Messa così, sembra che per l’Italia non restino che le briciole. Ma non è il caso di disperare: l’asse Roma-Teheran poggia su basi solide, radici che affondano nel tempo. Lo ha ricordato lo stesso ministro degli Esteri iraniano, Mohammad Javad Zarif: «La collaborazione tra Roma e Teheran nel settore privato è molto solida » ha detto nella sua recente visita romana «e i problemi degli ultimi anni potranno essere eliminati». Vale per la Fiat, che ha rotto i rapporti con l’Iran nell’aprile del 2012, al pari di altre aziende obbligate a rispettare l’embargo. Vale, naturalmente, ancor di più per l’Eni e per l’industria dell’oil equipment tricolore, dai colossi Tenaris e Saipem fino alle multinazionali tascabili tipo Trevi, specializzate per rendere più efficienti le esplorazioni dei campi petroliferi.
È il greggio, al solito, al centro di qualsiasi dossier Iran. L’embargo ha strozzato l’industria, indispensabile sia per l’economia che per la politica degli ayatollah che comprano la pace sociale con prezzi ridicoli della benzina (sette centesimi al litro...). Nel 2011, prima dell’ultima stretta, il petrolio assicurava 117 miliardi alla bilancia commerciale iraniana, poi scesi a 77 miliardi nel 2012. Assai meno quest’anno. Facile, a questo punto, capire che per ritornare in forze a Teheran occorrerà investire risorse liquide. E render possibile ai piccoli, non solo ai big, la possibilità di attingere al credito, del resto garantito dal greggio. Sarà necessario, dunque, poter contare su una Sace robusta e liquida, che sia ancora pubblica o privatizzata sotto le insegne delle Generali.
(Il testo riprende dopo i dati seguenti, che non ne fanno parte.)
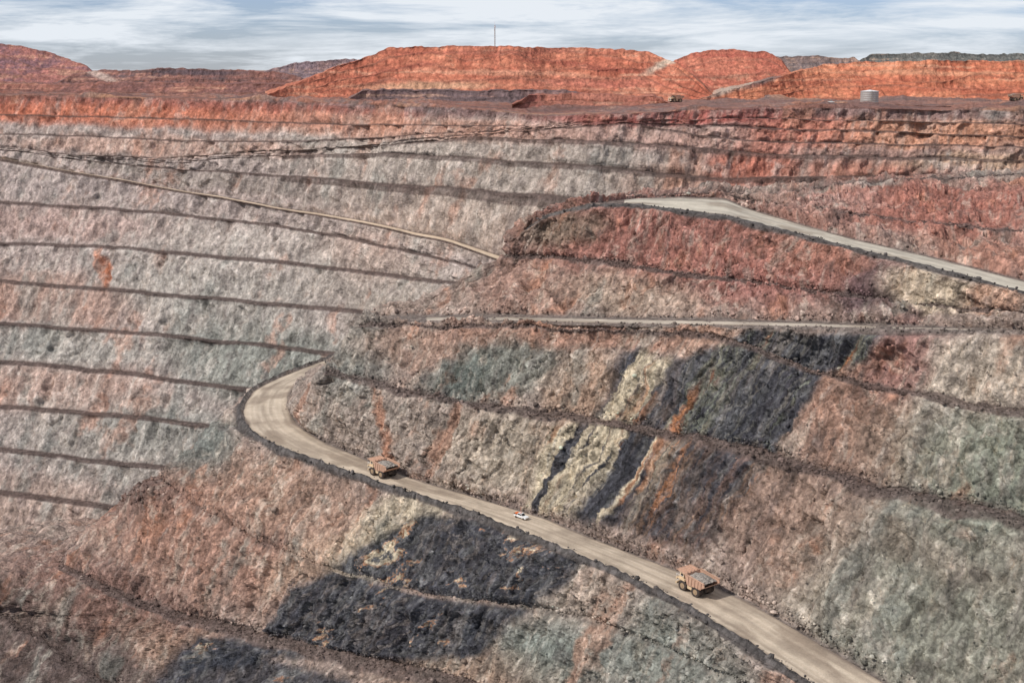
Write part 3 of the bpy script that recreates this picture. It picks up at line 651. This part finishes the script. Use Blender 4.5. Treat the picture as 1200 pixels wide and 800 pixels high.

Certo, è ancora presto per cantare vittoria: le frontiere della repubblica degli ayatollah sono ancora sbarrate. Ma la storia ci dà conforto. Correva l’anno 1957, infatti, quando Enrico Mattei e lo scià Reza Pahlavi annunciavano al mondo la costituzione della Sirip, la società mista tra l’Eni e l’ente petrolifero iraniano: per la prima volta una società occidentale riconosceva a un Paese produttore i tre quarti degli introiti ricavati dalla produzione del petrolio. Una sorpresa per inglesi e americani, che quattro anni prima avevano reinsediato lo scià sul trono. Senza fare i conti con Mattei che, tanto per consolidare l’asse con il greggio persiano, aveva addirittura proposto allo Scià, allora scapolo, di chieder la mano di Maria Gabriella di Savoia. Anche così si costruiva l’Italia dei miracoli.